This sense of the word mistress has its origins in the conventions of medieval courtly love. The lover knelt (literally or figuratively) before his beloved and swore to serve her as a vassal; she was his mistress in the sense that he was her servant. The three earliest citations the OED offers for this sense all convey this aspect of the relationship:
c1425 in R. H. Robbins Secular Lyrics 14th & 15th Cent. (1952) 152 Now good swet hart & myn ane good mestrys I dew recumend me to yower pety.
c1450 (1375) Chaucer Anelida & Arcite 251 Me, that ye calden your maistresse, Your sovereyne lady in this world here.
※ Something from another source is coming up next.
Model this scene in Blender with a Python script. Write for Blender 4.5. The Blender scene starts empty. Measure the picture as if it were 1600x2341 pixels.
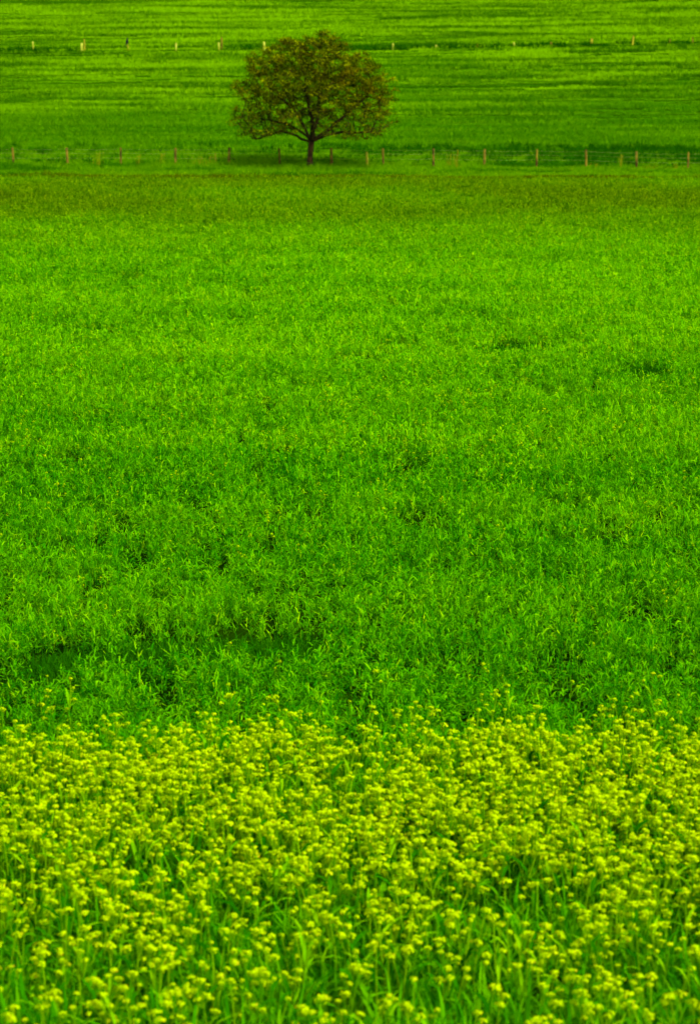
import bpy, math, random
import numpy as np
from mathutils import Vector, Matrix

# ------------------------------------------------------------------ camera, sky, sun, exposure
scene = bpy.context.scene
CAM_H, PITCH, LENS = 5.6, 10.32, 85.0
cam_data = bpy.data.cameras.new('camera')
cam = bpy.data.objects.new('camera', cam_data)
scene.collection.objects.link(cam)
cam.location = (0, 0, CAM_H)
cam.rotation_euler = (math.radians(90 - PITCH), 0, 0)
cam_data.sensor_fit = 'HORIZONTAL'
cam_data.sensor_width = 24.0
cam_data.lens = LENS
cam_data.clip_start = 0.5
cam_data.clip_end = 5000
cam_data.dof.use_dof = True
cam_data.dof.focus_distance = 33.0
cam_data.dof.aperture_fstop = 2.8
scene.camera = cam

SUN_EL, SUN_AZ = 50.0, 150.0          # azimuth clockwise from +Y (view direction): behind and to the right
world = bpy.data.worlds.new('World')
scene.world = world
world.use_nodes = True
wn = world.node_tree
wn.nodes.clear()
w_out = wn.nodes.new('ShaderNodeOutputWorld')
w_bg = wn.nodes.new('ShaderNodeBackground')
w_sky = wn.nodes.new('ShaderNodeTexSky')
w_sky.sky_type = 'NISHITA'
w_sky.sun_disc = False
w_sky.sun_elevation = math.radians(SUN_EL)
w_sky.sun_rotation = math.radians(SUN_AZ)
w_sky.air_density = 1.2
w_sky.dust_density = 3.0
w_bg.inputs['Strength'].default_value = 0.13
wn.links.new(w_sky.outputs[0], w_bg.inputs[0])
wn.links.new(w_bg.outputs[0], w_out.inputs[0])

sun_data = bpy.data.lights.new('sun', 'SUN')
sun_data.energy = 2.4
sun_data.angle = math.radians(11)
sun_data.color = (1.0, 0.95, 0.85)
sun = bpy.data.objects.new('sun', sun_data)
scene.collection.objects.link(sun)
_az, _el = math.radians(SUN_AZ), math.radians(SUN_EL)
to_sun = Vector((math.sin(_az) * math.cos(_el), math.cos(_az) * math.cos(_el), math.sin(_el)))
sun.rotation_euler = to_sun.to_track_quat('Z', 'Y').to_euler()

vs = scene.view_settings
vs.view_transform = 'Standard'
vs.look = 'None'
vs.gamma = 1.0
vs.use_curve_mapping = False
vs.exposure = 0.85
scene.cycles.max_bounces = 4
scene.cycles.diffuse_bounces = 2
scene.cycles.transmission_bounces = 4
scene.cycles.use_denoising = True
scene.cycles.use_adaptive_sampling = True
scene.cycles.adaptive_threshold = 0.03

rng = np.random.default_rng(11)
random.seed(5)
COL = scene.collection

# ------------------------------------------------------------------ helpers
F = LENS / 24.0
PX = 1600 * F                                     # photograph pixels per unit of tangent

def tan_down(v):
    """tangent of the angle below the horizontal of photograph row v"""
    return math.tan(math.radians(PITCH) + math.atan((v - 1170.5) / PX))

def x_at(u, v, Y):
    """metres to the right of the camera of photograph column u at ground distance Y"""
    zc = Y * math.cos(math.radians(PITCH)) + (Y * tan_down(v)) * math.sin(math.radians(PITCH))
    return (u - 800) / PX * zc

def z_at(v, Y):
    return CAM_H - Y * tan_down(v)

def tag(o, label=None, cat=None, group=None, kind=None):
    if label: o['label'] = label
    if cat: o['category'] = cat
    if group: o['group'] = group
    if kind: o['kind'] = kind
    return o

def new_obj(name, data, parent=None, mat=None, link=True):
    o = bpy.data.objects.new(name, data)
    if link: COL.objects.link(o)
    if parent is not None: o.parent = parent
    if mat is not None and data is not None and len(data.materials) == 0:
        data.materials.append(mat)
    return o

def mesh_from(name, verts, faces, mats=(), mat_index=None, tint=None, smooth=False):
    me = bpy.data.meshes.new(name)
    me.from_pydata([tuple(v) for v in verts], [], [tuple(int(i) for i in f) for f in faces])
    for m in mats: me.materials.append(m)
    if mat_index is not None:
        me.polygons.foreach_set('material_index', np.asarray(mat_index, dtype=np.int32))
    if tint is not None:
        a = me.attributes.new('tint', 'FLOAT', 'POINT')
        a.data.foreach_set('value', np.asarray(tint, dtype=np.float32))
    if smooth:
        me.polygons.foreach_set('use_smooth', np.ones(len(me.polygons), dtype=bool))
    me.update()
    return me

class MB:
    """collects verts / faces / tint for one mesh"""
    def __init__(self): self.v, self.f, self.t, self.m = [], [], [], []
    def add(self, verts, faces, tint=0.5, m=0):
        b = len(self.v)
        self.v += [tuple(p) for p in verts]
        self.f += [tuple(b + i for i in f) for f in faces]
        self.t += [tint] * len(verts)
        self.m += [m] * len(faces)
    def tube(self, pts, radii, sides=6, tint=0.5, m=0, cap=True):
        pts = [Vector(p) for p in pts]
        rings = []
        ref = Vector((0.31, 0.87, 0.2)).normalized()
        for i, p in enumerate(pts):
            d = (pts[min(i + 1, len(pts) - 1)] - pts[max(i - 1, 0)]).normalized()
            a = d.cross(ref)
            if a.length < 1e-3: a = d.cross(Vector((1, 0, 0)))
            a.normalize(); b = d.cross(a)
            rings.append([p + (a * math.cos(k * 2 * math.pi / sides) + b * math.sin(k * 2 * math.pi / sides)) * radii[i] for k in range(sides)])
        vv = [q for r in rings for q in r]
        ff = []
        for i in range(len(rings) - 1):
            for k in range(sides):
                k2 = (k + 1) % sides
                ff.append((i * sides + k, i * sides + k2, (i + 1) * sides + k2, (i + 1) * sides + k))
        if cap:
            ff.append(tuple(range(sides))[::-1]); ff.append(tuple((len(rings) - 1) * sides + k for k in range(sides)))
        self.add(vv, ff, tint, m)
    def mesh(self, name, mats=(), smooth=False):
        return mesh_from(name, self.v, self.f, mats, self.m if len(mats) > 1 else None, self.t, smooth)

# smooth value noise in numpy
def vnoise(x, y, seed):
    x = np.asarray(x, float); y = np.asarray(y, float)
    xi, yi = np.floor(x).astype(np.int64), np.floor(y).astype(np.int64)
    xf, yf = x - xi, y - yi
    def h(a, b):
        n = (a * 374761393 + b * 668265263 + seed * 1442695041) & 0x7fffffff
        n = ((n ^ (n >> 13)) * 1274126177) & 0x7fffffff
        return ((n ^ (n >> 16)) & 0xffff) / 65535.0
    sx, sy = xf * xf * (3 - 2 * xf), yf * yf * (3 - 2 * yf)
    return (h(xi, yi) * (1 - sx) + h(xi + 1, yi) * sx) * (1 - sy) + (h(xi, yi + 1) * (1 - sx) + h(xi + 1, yi + 1) * sx) * sy

def fbm(x, y, seed, oct=3):
    s, a, t = 0, 1.0, 0
    for k in range(oct):
        s = s + a * vnoise(x * 2 ** k, y * 2 ** k, seed + k); t += a; a *= 0.5
    return s / t

# ------------------------------------------------------------------ materials
def nt(mat):
    mat.use_nodes = True
    t = mat.node_tree; t.nodes.clear()
    return t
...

1509 S. Hawes Pastime of Pleasure (1845) xviii. 83 You are my lady, you are my masteres, Whome I shall serve with all my gentylnes.
Within the courtly love convention it was the lady, not the man, who was always married; a properly-conducted courtly love affair was unthinkable without a jealous husband to be circumvented, of any rank from King Arthur downwards. It was her unavailability that made the relationship qualify as romantic; the lover could be married or not - it made no odds. It was also established wisdom that, even should it subsequently become possible to marry the lady (i.e. if she were widowed), no sensible man would do such a thing - because in the Middle Ages a husband was the master of his wife, not her servant. For courtly lovers to marry would involve either a brutal reversal of roles or an utterly unseemly continuation of romantic roles into married life.
I don’t think there has ever, at any time, been any implication that a man who had a mistress was necessarily married to someone else.